Five ways to motivate your employees on the cheap

Keeping your staff happy, engaged, and motivated to do their best work day in and day out should always be a top priority for your business- in good times and in bad. But that can be tough when your business doesn't have the cash to hand out big raises, even when they're deserved.

Luckily, motivating employees doesn't necessarily mean throwing wads of cash at them. With a little effort and creative thinking, you can build and nurture a team of efficient, loyal, and hardworking employees without spending money you don't have. Here are the top five ways:

Swap working hours for volunteering

Most likely, your employees hold a cause or two very close to their hearts- and you can play hero by supporting their charitable efforts with time off each year to give back. Australia currently has 6.3 million active volunteers, and according to the Australian Bureau of Statistics, paid workers are more likely to participate in volunteer work than unemployed individuals.

To encourage full time staff to volunteer, companies should participate in workplace volunteering programs through GoVolunteer, or directly contact the local soup kitchens, RSPCA or Oxfam for volunteering opportunities.

Face time with the boss

Technology is great, but it can also make us lazy when it comes to interpersonal communication. Next time you think about sending instructions to an employee via email or instant message, deliver the information in person instead. A face to face encounter can convey much more emotion than a digital message, and can also show your employees that you care about their welfare and any projects they are working on.

Regular team meetings are a good idea, but team lunches can also help improve productivity and boost morale. Small businesses, in particular, will find this a lot easier than larger companies as there is a greater opportunity to create a tight-knit team.

Say please and thank you

Employees need to feel like you genuinely notice and appreciate their contributions. In addition to verbal thank-yous, consider a handwritten note that conveys sincere praise when a project is successful. Saying thank you on Twitter and Facebook is another option, and is much more effective than punishment for shaping behaviour. Plus, it's free!

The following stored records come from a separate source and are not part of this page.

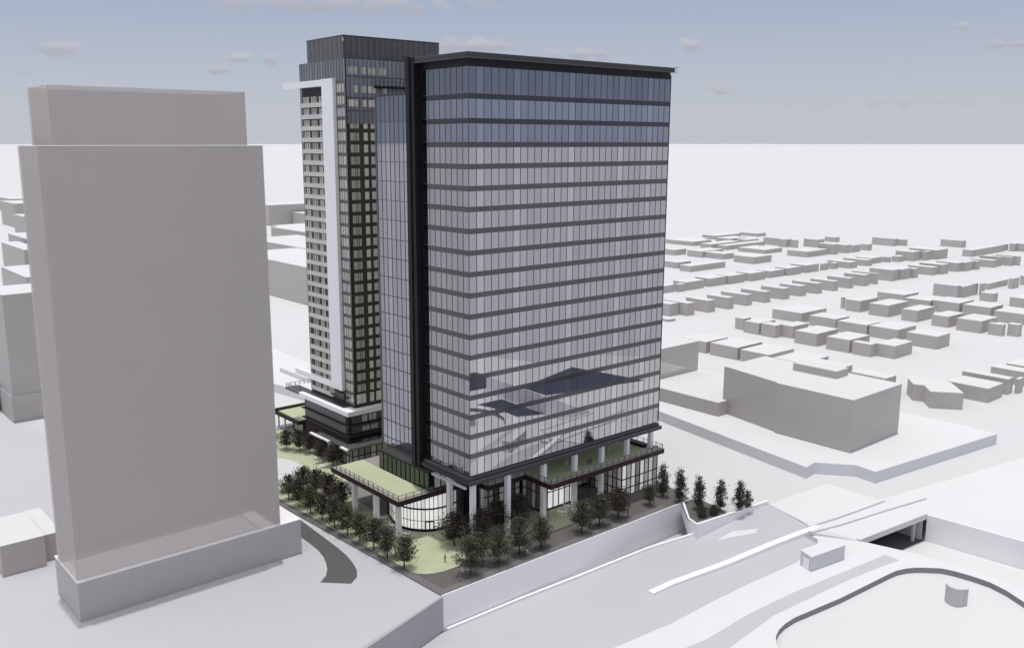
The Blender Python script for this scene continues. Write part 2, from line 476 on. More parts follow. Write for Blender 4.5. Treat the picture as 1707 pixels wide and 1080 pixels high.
# far white platform with its edge
PLAT = [(202.0, 117.3), (206.8, 117.9), (213.0, 110.0), (212.2, 104.5), (267.5, 97.8), (268.5, 107.0), (262, 230), (225, 260), (212.0, 173.6)]
b = MB(); b.prism(PLAT, G, 0.0, bottom=False)
struct(b.build('platform', M['platform']))
# terraces left of the residential tower
b = MB(); b.prism([(139.5, 262), (165, 262), (160.5, 296), (162.0, 330), (128, 330)], G, 0.0, bottom=False)
b.prism([(146, 272), (156, 272), (156, 292), (146, 292)], 0.0, 1.6, bottom=False)
struct(b.build('platform', M['platform']))

# broad white street climbing past the underpass
b = MB()
b.poly([(202.95, 112, G + .004), (202.45, 86.9, G + .004), (205, 58, G + .004), (268, 74, G + .004), (420, 105, G + .004), (330, 84, G + .004), (261.6, 88.3, G + .004), (228.4, 93.8, G + .004), (203.8, 98.3, G + .004)][1:4] + [(262, 88.3, G + .004), (228.4, 93.8, G + .004), (203.0, 98.4, G + .004)])
struct(b.build('street', M['platform']))
# ---- plaza: dark paving slab, kerb, lawn, loop
b = MB()
b.prism([(94.4, 127.302), (168.0, 127.302), (168.6, 127.5), (172.4, 141), (172.4, 240), (90.0, 240), (91.6, 185)], G, G + .10, bottom=False)
b.prism([(165.0, 127.302), (158.4, 120.2), (157.5, 116.9), (167.9, 112.9 + 2.4), (170.1, 125.0), (168.4, 127.302)][::-1], G, G + .10, bottom=False)
struct(b.build('plaza_paving', M['paving']))
b = MB()
b.prism([(94.38, 127.32), (159.9, 127.32), (159.9, 129.0), (96.1, 129.0)], G + .1, G + .28)
b.prism([(94.38, 127.34), (96.08, 129.02), (95.0, 150), (93.3, 185), (91.8, 239.9), (90.02, 239.9), (91.6, 185)], G + .1, G + .28)
struct(b.build('pavement', M['kerb']))
lawn = [(95.2, 149.0), (95.4, 140.0), (95.7, 138.7), (96.2, 137.4), (97.4, 136.2), (98.6, 135.5), (100.6, 134.9), (103.0, 134.8), (106, 134.9), (137.0, 134.9), (138.0, 137.5), (147.0, 137.5), (147.0, 150), (172.2, 150), (172.2, 239),
        (92.2, 239), (93.5, 185)]
b = MB(); b.prism(lawn, G + .1, G + .16, bottom=False)
struct(b.build('lawn', M['lawn']))
b = MB()
loop = []
for k in range(40):
    t = 2 * math.pi * k / 40
    loop.append((max(93.2, 96.5 + 12.2 * math.cos(t)), 209.5 + 12.2 * math.sin(t)))
b.prism(loop, G + .16, G + .20, bottom=False)
struct(b.build('driveway', M['ground']))
b = MB()
b.prism([(106.5, 166), (128, 166), (128, 190), (110, 190), (107.2, 180)], G + .16, G + .19, bottom=False)
struct(b.build('driveway', mat('taupe_driveway', (.25, .24, .235), .9, var=.04)))
# curved dark ramp in the ground
ramp = [(87.6, 176.0), (91.9, 176.0), (91.25, 164), (90.9, 158), (90.4, 153.5), (89.6, 149.8), (88.6, 146.7), (87.0, 144.0), (84.6, 142.3), (80.3, 146.6), (82.6, 148.4), (84.2, 150.6), (85.4, 153.2), (86.4, 156.0), (87.1, 159.5), (87.4, 163.5), (87.5, 168)]
ramp = [(x - .55, y) for x, y in ramp]
struct(sheet('curved_ramp', ramp[::-1], None, M['dark_ramp'], 0.006, lambda x, y: G))
# dark sheets added outside the frame to put dark shapes in the tower's reflection
b = MB()
b.poly([(190, -4, -9.17), (222, 4, -9.17), (226, 26, -9.17), (190, 24, -9.17)])
b.poly([(188, 40, -9.17), (204.8, 40, -9.17), (204.2, 63.5, -9.17), (188, 57, -9.17)])
b.poly([(205.2, 50, G + .006), (240, 40, G + .006), (246, 71, G + .006), (205.0, 63, G + .006)])
struct(b.build('dark_reflection_sheet', mat('dark_reflection_colour', (.065, .072, .105), .9)))

# ---- walls and small structures, each a thing
def wall(name, label, cat, bb, m):
    o = bb.build(name, m)
    return tag(o, label, cat)
b = MB(); b.prism([(94.42, 127.05), (168.2, 127.05), (168.2, 127.3), (94.42, 127.3)], -10.3, G + .16)
wall('retaining_wall', 'long white retaining wall between the dark plaza paving and the highway', 'wall', b, M['concrete'])
b = MB()
pts = [(95.2, 126.9), (113.2, 126.8), (130.5, 126.1), (146.8, 122.4), (158.2, 118.3)]
for k in range(4):
    (x0, y0), (x1, y1) = pts[k], pts[k + 1]
    q = [(x0, y0 - .55), (x1, y1 - .55), (x1, y1), (x0, y0)]
    b.prism(q, lambda x, y: zr(x) - 1.2, lambda x, y: zr(x) + .5)
wall('kerb_wall', 'thin white edge wall along the left side of the highway', 'wall', b, M['concrete'])
b = MB()
par = [(165.0, 127.0), (158.4, 120.0), (157.3, 116.7), (180.2, 113.7)]
inn = [(165.6, 126.8), (158.9, 120.0), (157.9, 117.2), (180.2, 114.25)]
for k in range(3):
    q = [par[k], par[k + 1], inn[k + 1], inn[k]]
    b.prism(q, lambda x, y: zr(x) - .6, lambda x, y: G + .32 + (0.0 if x < 170 else .5))
wall('parapet_wall', 'white parapet wall with a corner, below the two round shrubs', 'wall', b, M['concrete'])
b = MB()
ms = [(134.7, 110.5), (140.0, 109.4), (152.7, 105.3), (163.3, 102.6), (170.6, 100.5), (176.5, 98.6)]
for k in range(len(ms) - 1):
    (x0, y0), (x1, y1) = ms[k], ms[k + 1]
    q = [(x0, y0 - .75), (x1, y1 - .75), (x1, y1 + .75), (x0, y0 + .75)]
    b.prism(q, lambda x, y: zr(x) - .2, lambda x, y: zr(x) + .45 + max(0, (x - 134.7)) * .012)
wall('median_barrier', 'long white median barrier running up the middle of the highway', 'barrier', b, M['concrete'])
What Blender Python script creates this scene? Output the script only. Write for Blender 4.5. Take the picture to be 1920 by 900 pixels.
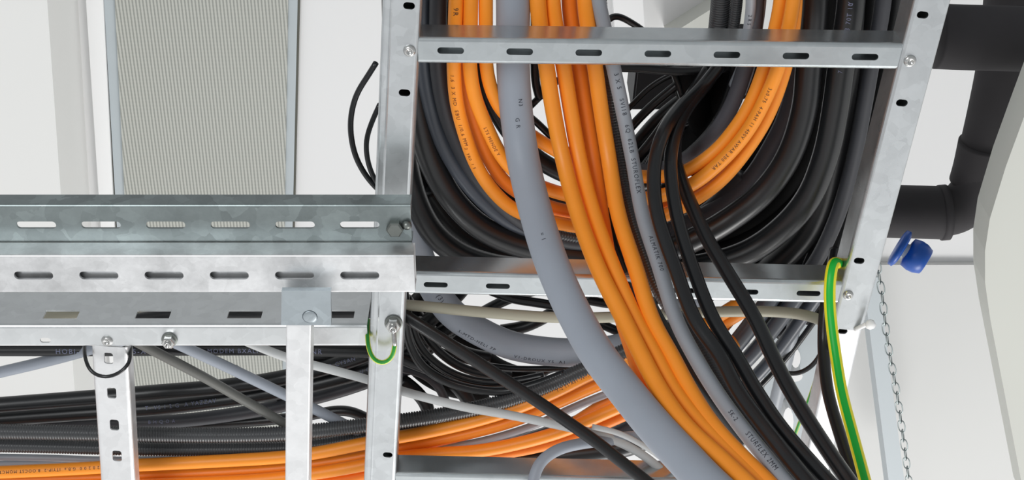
import bpy, bmesh, math, random
from mathutils import Vector, Matrix
random.seed(7)
SC = bpy.context.scene
COL = SC.collection
for o in list(bpy.data.objects): bpy.data.objects.remove(o)

# ------------------------------------------------------------------ camera
FPX = 2720.0; PITCH = math.radians(60); CAMZ = 1.5
cd = bpy.data.cameras.new('camera'); cam = bpy.data.objects.new('camera', cd); COL.objects.link(cam)
cam.location = (0, 0, CAMZ); cam.rotation_euler = (math.radians(90) + PITCH, 0, 0)
cd.sensor_width = 36; cd.lens = 36 * FPX / 1920; cd.clip_start = 0.02
SC.camera = cam
SC.view_settings.view_transform = 'Standard'; SC.view_settings.look = 'None'
SC.view_settings.gamma = 1; SC.view_settings.use_curve_mapping = False
SC.view_settings.exposure = 0.0

# ------------------------------------------------------------------ world and lamps
w = bpy.data.worlds.new('world'); SC.world = w; w.use_nodes = True
nt = w.node_tree; nt.nodes.clear()
out = nt.nodes.new('ShaderNodeOutputWorld'); bg = nt.nodes.new('ShaderNodeBackground')
tc = nt.nodes.new('ShaderNodeTexCoord'); sep = nt.nodes.new('ShaderNodeSeparateXYZ')
mr = nt.nodes.new('ShaderNodeMapRange'); ramp = nt.nodes.new('ShaderNodeValToRGB')
nt.links.new(tc.outputs['Generated'], sep.inputs[0]); nt.links.new(sep.outputs['Y'], mr.inputs[0])
mr.inputs[1].default_value = -1; mr.inputs[2].default_value = 1
nt.links.new(mr.outputs[0], ramp.inputs[0])
ramp.color_ramp.elements[0].color = (.38, .40, .41, 1); ramp.color_ramp.elements[1].color = (1.1, 1.1, 1.1, 1)
e = ramp.color_ramp.elements.new(.55); e.color = (.50, .51, .52, 1)
e = ramp.color_ramp.elements.new(.69); e.color = (.76, .77, .78, 1)
e = ramp.color_ramp.elements.new(.79); e.color = (1.16, 1.16, 1.16, 1)
nt.links.new(ramp.outputs[0], bg.inputs[0]); bg.inputs[1].default_value = 0.95
nt.links.new(bg.outputs[0], out.inputs[0])

def area(name, loc, target, size, energy, col=(1, 1, 1)):
    l = bpy.data.lights.new(name, 'AREA'); l.energy = energy; l.size = size; l.color = col
    o = bpy.data.objects.new(name, l); COL.objects.link(o); o.location = loc
    o.rotation_euler = (Vector(target) - Vector(loc)).to_track_quat('-Z', 'Y').to_euler()
area('far_side_light', (1.0, 3.8, 1.35), (0.15, 0.9, 2.8), 1.4, 75, (1, .99, .97))  # added lamp, no window seen; puts highlights on the lower cable edges
area('fill_light', (-0.9, -0.5, 1.1), (0.1, 0.8, 2.8), .9, 20, (.97, .99, 1))  # added fill lamp, source unseen; brightens the front bundle

# ------------------------------------------------------------------ helpers: pixel + height above the camera -> world
CP, SP = math.cos(PITCH), math.sin(PITCH)
def P(px, py, h):
    x = (px - 960) / FPX; y = (450 - py) / FPX
    d = Vector((x, CP - y * SP, SP + y * CP))
    return d * (h / d.z) + Vector((0, 0, CAMZ))
def depth(p):
    q = p - Vector((0, 0, CAMZ)); return q.y * CP + q.z * SP
def lerp(a, b, t): return a + (b - a) * t
def interp(x, xs, ys):
    if x <= xs[0]: return ys[0]
    for i in range(len(xs) - 1):
        if x <= xs[i + 1]: return lerp(ys[i], ys[i + 1], (x - xs[i]) / (xs[i + 1] - xs[i]))
    return ys[-1]
def srgb(r, g, b):
    f = lambda c: ((c / 255 + .055) / 1.055) ** 2.4 if c > 10 else c / 255 / 12.92
    return (f(r), f(g), f(b), 1)

# ------------------------------------------------------------------ materials
def newmat(name):
    m = bpy.data.materials.new(name); m.use_nodes = True
    return m, m.node_tree, m.node_tree.nodes['Principled BSDF']
def plain(name, col, rough=.5, metal=0.0, noise=0.0, spec=.5, bump=0.0, scale=60):
    m, nt, b = newmat(name)
    b.inputs['Base Color'].default_value = col; b.inputs['Roughness'].default_value = rough
    b.inputs['Metallic'].default_value = metal; b.inputs['Specular IOR Level'].default_value = spec
    t = nt.nodes.new('ShaderNodeTexCoord'); n = nt.nodes.new('ShaderNodeTexNoise'); n.inputs['Scale'].default_value = scale
    n.inputs['Detail'].default_value = 5
    nt.links.new(t.outputs['Object'], n.inputs['Vector'])
    if noise:
        mx = nt.nodes.new('ShaderNodeMixRGB'); mx.inputs[1].default_value = tuple(c * (1 - noise) for c in col[:3]) + (1,)
        mx.inputs[2].default_value = tuple(min(1, c * (1 + noise)) for c in col[:3]) + (1,)
        nt.links.new(n.outputs['Fac'], mx.inputs[0]); nt.links.new(mx.outputs[0], b.inputs['Base Color'])
    if bump:
        bp = nt.nodes.new('ShaderNodeBump'); bp.inputs['Strength'].default_value = bump; bp.inputs['Distance'].default_value = .001
        nt.links.new(n.outputs['Fac'], bp.inputs['Height']); nt.links.new(bp.outputs[0], b.inputs['Normal'])
    return m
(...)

Lunches with thought leaders

What better way to inspire your employees than by allowing them the opportunity to hear directly from industry heavyweights? Speakers can 'bring the dream alive' by talking of their career experiences and milestones, as well as provide guidance to staff. Having an experienced industry expert come into the office to speak doesn't have to cost a thing if you can use your connections and networks, such as your local small business association.

Encourage creative thinking

Sometimes, the best ideas come from unexpected sources. Try giving your employees 24 hours to develop creative solutions to any problems they have with the way business is done. This method can empower employees to think beyond their job descriptions, as well as help them feel that they can make a positive impact on the company's direction.